De plus, J-M Sauvé, président du comité des États généraux, insiste pour que le monde de la justice s’ouvre, recrute au-delà de son cercle traditionnel et accepte au sein du Conseil supérieur de la magistrature des membres non magistrats plus nombreux. Cela impliquerait que les magistrats prennent conscience des limites du corporatisme et de l’entre-soi et reconnaissent que la population est en droit de leur demander des comptes sur la qualité de leurs décisions. Les juges ne l’ont jamais admis, même après le désastre de l’affaire d’Outreau dont le magistrat responsable n’a jamais été sanctionné. Ces avancées ne sont pas garanties.

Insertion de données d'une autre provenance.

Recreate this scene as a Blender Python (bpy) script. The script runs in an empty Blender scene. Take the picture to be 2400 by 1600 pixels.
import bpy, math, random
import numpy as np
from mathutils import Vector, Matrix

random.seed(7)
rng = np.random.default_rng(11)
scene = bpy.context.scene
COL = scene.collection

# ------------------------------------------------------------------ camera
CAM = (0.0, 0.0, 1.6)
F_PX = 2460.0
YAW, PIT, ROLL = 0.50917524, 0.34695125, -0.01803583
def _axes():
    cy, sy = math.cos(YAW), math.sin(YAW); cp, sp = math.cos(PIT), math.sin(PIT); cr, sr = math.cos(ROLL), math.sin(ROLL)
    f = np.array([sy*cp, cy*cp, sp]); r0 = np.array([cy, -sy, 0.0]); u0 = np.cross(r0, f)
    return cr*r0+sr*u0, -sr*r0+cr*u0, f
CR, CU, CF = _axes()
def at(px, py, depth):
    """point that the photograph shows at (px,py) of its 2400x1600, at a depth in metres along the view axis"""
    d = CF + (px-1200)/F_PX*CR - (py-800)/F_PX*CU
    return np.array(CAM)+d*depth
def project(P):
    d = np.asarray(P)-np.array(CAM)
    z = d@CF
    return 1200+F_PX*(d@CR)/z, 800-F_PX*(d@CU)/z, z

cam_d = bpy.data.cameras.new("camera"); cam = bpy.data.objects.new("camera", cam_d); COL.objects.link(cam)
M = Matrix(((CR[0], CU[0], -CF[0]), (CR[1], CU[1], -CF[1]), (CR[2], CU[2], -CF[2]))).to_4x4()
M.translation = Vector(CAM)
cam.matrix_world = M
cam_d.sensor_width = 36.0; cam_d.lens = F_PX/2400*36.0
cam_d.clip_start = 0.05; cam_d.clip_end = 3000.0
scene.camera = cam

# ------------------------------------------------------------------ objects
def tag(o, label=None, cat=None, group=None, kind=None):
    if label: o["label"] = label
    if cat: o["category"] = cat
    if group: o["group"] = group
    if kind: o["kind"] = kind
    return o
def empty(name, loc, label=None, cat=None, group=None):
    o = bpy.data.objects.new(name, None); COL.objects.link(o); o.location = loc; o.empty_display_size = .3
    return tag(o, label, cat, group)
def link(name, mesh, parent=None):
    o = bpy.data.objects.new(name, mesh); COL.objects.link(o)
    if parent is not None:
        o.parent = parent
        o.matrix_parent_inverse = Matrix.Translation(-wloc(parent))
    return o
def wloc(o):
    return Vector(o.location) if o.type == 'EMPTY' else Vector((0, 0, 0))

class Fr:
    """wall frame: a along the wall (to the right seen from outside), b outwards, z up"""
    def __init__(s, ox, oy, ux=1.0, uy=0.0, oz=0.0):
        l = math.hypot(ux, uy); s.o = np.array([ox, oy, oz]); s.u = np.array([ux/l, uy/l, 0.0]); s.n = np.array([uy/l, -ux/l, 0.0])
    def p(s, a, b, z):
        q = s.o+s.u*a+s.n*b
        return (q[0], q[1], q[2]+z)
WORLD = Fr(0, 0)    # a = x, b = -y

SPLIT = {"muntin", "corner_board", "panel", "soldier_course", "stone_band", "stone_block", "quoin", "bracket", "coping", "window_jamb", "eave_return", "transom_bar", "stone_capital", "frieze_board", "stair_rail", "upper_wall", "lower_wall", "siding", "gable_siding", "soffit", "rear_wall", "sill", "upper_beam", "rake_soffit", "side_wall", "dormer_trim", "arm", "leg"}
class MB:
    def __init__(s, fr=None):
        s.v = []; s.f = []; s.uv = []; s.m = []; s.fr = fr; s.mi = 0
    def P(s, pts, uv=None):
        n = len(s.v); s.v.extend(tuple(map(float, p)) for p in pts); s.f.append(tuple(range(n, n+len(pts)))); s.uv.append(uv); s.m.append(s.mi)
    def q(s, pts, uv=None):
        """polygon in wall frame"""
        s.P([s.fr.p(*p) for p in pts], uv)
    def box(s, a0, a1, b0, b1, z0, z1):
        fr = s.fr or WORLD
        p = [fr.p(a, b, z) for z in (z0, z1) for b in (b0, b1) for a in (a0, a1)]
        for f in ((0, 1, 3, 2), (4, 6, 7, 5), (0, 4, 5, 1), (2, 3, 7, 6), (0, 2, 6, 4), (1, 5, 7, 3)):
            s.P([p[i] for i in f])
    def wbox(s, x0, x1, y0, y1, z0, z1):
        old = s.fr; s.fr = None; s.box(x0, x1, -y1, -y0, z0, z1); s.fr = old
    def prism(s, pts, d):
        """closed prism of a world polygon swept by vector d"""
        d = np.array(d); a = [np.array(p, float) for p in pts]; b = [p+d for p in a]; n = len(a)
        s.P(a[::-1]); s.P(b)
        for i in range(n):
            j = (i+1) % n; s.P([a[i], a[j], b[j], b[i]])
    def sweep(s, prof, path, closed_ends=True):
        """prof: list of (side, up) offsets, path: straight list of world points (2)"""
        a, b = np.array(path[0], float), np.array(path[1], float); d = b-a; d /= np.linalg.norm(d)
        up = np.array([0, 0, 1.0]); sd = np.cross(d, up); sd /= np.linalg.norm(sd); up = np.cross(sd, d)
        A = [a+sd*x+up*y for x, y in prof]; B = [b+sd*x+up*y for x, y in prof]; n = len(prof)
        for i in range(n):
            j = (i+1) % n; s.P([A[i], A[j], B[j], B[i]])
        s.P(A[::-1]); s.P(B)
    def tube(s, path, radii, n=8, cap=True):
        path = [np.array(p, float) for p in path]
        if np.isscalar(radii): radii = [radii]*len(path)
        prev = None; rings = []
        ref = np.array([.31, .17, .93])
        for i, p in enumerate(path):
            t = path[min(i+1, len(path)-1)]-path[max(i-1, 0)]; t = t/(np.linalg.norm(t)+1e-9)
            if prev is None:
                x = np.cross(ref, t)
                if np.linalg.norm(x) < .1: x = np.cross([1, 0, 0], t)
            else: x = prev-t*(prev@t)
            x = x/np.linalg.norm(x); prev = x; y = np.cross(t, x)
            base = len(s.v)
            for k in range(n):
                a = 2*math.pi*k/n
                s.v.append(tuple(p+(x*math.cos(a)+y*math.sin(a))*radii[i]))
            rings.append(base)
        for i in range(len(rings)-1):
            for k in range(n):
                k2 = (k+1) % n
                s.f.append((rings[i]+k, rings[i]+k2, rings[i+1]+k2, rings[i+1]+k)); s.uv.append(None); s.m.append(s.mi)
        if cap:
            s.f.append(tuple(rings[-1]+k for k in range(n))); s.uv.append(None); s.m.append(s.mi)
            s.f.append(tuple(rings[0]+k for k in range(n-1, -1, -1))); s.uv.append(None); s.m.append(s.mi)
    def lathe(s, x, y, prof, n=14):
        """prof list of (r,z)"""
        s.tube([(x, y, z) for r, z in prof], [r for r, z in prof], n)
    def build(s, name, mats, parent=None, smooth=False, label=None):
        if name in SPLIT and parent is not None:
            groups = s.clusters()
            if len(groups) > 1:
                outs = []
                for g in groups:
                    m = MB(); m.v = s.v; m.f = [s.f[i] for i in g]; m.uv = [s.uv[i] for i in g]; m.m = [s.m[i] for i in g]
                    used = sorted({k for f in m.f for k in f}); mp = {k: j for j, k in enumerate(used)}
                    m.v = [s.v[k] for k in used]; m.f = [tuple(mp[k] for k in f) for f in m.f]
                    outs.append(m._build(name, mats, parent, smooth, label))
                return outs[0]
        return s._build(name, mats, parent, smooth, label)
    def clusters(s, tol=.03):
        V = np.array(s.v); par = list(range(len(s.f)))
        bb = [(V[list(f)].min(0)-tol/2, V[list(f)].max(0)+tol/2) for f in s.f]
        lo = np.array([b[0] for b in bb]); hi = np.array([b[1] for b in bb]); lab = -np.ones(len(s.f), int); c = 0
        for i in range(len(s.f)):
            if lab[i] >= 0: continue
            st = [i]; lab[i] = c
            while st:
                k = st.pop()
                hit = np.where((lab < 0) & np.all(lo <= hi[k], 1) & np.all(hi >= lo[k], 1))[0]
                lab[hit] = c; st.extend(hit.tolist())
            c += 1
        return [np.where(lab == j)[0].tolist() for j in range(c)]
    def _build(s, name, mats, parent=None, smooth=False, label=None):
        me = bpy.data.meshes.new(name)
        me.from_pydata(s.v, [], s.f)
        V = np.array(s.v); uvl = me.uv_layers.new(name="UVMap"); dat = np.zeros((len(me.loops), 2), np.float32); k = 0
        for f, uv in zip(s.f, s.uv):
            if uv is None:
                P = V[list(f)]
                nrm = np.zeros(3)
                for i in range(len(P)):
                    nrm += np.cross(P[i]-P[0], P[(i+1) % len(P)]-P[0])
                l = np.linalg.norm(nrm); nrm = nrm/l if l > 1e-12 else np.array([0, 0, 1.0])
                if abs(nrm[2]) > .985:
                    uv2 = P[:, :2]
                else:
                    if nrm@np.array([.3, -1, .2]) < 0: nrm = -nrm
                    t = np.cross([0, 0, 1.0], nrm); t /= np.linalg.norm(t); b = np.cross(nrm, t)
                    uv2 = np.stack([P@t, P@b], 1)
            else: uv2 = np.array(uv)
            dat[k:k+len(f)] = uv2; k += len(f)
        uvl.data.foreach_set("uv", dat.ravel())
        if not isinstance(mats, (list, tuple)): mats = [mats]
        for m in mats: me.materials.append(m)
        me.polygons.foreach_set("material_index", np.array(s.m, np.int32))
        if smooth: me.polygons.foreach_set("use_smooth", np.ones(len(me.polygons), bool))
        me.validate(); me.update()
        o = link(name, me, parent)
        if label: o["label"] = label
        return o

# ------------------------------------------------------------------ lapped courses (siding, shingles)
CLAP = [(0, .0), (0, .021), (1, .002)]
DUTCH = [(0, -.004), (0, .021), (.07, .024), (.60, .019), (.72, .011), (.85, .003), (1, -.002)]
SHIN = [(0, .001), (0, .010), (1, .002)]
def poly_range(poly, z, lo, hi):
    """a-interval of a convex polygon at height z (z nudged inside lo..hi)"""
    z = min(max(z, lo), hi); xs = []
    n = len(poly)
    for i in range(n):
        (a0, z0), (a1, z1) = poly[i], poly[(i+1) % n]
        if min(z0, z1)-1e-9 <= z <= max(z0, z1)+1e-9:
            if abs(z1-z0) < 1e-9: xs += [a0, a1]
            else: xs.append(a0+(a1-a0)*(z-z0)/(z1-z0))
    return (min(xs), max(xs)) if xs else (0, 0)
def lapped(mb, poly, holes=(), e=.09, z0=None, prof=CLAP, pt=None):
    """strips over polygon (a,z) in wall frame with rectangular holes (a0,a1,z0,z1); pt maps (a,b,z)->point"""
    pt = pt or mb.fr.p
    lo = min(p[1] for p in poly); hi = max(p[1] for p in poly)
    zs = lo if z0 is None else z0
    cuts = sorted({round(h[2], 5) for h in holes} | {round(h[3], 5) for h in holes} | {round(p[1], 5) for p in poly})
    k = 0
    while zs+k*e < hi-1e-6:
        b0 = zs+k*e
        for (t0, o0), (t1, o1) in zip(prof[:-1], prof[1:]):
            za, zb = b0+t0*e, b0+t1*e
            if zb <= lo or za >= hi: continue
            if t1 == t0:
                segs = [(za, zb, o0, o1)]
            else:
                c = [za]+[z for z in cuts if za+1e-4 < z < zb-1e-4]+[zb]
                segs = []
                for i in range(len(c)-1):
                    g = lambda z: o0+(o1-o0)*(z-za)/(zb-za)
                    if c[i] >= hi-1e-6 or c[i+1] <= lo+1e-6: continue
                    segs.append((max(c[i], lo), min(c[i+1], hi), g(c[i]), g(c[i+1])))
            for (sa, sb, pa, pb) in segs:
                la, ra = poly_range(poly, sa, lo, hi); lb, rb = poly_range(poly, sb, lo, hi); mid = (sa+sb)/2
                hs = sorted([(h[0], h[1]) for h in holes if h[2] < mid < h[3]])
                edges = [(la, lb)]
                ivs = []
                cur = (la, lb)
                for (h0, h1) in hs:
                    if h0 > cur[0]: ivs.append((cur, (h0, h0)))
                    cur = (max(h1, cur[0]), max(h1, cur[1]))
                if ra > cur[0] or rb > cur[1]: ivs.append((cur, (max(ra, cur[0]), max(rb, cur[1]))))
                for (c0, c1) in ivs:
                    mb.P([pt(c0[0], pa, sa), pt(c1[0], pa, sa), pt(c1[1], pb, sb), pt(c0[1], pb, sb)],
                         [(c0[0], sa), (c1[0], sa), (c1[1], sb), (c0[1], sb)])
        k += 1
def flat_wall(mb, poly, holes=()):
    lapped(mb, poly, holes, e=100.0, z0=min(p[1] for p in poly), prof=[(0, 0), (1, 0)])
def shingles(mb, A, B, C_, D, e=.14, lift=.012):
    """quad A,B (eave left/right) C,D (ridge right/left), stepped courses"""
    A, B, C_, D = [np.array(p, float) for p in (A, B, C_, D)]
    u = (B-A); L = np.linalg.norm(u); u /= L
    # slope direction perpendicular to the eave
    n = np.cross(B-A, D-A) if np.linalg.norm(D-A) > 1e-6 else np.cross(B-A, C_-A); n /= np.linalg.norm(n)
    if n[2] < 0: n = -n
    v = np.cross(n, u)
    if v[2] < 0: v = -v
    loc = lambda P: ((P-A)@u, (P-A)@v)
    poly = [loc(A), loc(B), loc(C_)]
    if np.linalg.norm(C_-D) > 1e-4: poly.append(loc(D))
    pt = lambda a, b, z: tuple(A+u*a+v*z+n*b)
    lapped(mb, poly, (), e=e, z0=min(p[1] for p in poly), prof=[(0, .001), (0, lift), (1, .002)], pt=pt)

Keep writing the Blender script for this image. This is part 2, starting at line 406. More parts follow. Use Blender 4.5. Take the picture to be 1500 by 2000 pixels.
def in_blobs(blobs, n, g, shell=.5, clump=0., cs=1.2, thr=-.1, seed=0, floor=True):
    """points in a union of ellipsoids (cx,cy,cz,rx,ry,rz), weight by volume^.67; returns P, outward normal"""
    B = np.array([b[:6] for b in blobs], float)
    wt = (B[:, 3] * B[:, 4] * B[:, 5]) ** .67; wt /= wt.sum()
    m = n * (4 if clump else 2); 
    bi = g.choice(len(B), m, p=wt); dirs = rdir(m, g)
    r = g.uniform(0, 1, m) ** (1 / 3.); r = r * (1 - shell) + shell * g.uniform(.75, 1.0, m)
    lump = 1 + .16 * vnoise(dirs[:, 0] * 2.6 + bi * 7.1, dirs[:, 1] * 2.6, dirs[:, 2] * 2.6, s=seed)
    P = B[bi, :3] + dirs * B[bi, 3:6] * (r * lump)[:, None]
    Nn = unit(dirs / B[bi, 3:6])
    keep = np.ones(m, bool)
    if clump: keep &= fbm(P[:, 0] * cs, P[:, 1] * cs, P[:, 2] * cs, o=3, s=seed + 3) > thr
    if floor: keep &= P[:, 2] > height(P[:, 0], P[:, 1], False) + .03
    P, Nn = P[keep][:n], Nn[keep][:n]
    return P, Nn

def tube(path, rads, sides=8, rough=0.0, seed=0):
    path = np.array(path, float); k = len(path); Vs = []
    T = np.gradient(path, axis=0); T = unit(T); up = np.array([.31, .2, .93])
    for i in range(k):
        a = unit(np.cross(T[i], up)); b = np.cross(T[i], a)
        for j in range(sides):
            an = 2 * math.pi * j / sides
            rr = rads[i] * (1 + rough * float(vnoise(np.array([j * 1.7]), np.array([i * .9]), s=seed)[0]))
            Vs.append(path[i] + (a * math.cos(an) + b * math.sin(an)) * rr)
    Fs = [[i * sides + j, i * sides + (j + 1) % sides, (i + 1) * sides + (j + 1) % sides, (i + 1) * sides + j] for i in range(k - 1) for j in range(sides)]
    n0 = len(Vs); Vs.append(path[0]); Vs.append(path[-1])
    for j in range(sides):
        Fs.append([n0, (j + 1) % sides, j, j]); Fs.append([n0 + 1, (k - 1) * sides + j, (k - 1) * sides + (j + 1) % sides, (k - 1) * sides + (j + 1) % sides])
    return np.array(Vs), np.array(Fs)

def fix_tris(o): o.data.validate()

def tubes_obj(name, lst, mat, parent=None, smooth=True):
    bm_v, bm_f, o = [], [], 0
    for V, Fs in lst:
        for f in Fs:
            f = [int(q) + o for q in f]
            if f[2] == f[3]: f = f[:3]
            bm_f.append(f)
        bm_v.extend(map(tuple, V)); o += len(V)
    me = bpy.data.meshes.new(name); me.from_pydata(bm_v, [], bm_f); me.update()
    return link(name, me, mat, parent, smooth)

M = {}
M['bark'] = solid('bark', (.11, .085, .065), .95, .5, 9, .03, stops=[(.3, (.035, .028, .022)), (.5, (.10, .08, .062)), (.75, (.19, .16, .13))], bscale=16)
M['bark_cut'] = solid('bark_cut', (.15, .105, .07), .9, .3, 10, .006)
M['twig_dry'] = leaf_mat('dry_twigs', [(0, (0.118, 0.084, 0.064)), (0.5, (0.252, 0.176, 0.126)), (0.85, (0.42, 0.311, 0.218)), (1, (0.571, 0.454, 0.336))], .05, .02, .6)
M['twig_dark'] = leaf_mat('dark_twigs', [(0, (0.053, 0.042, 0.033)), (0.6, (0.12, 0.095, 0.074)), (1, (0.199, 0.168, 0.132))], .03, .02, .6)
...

Enfin et peut-être surtout, il n’existe sans doute pas de consensus sur les orientations de la politique pénale au sein même de la justice : il est au fond très curieux que le rapport du comité des États généraux se prononce en faveur des alternatives à la détention pour les petites peines alors que, depuis 15 ans, les juges résistent aux incitations qui auraient dû les amener à les privilégier. Les méthodes pour lutter contre le surpeuplement des prisons ne font nullement l’unanimité, une majorité d’élus restant partisans, tout comme la population, de la construction de nouvelles places, parce qu’ils sont persuadés des effets vertueux des peines punitives. L’opinion publique n’est pas prête à accepter des peines alternatives plus systématiques et un fonctionnement des lieux de détention davantage orienté vers la réinsertion. Le Président de la République, qui choie les policiers, n’y est sans doute que très modérément favorable, alors même que la lutte contre la délinquance et la récidive l’imposerait. L’avenir est incertain :  rien n’est acquis.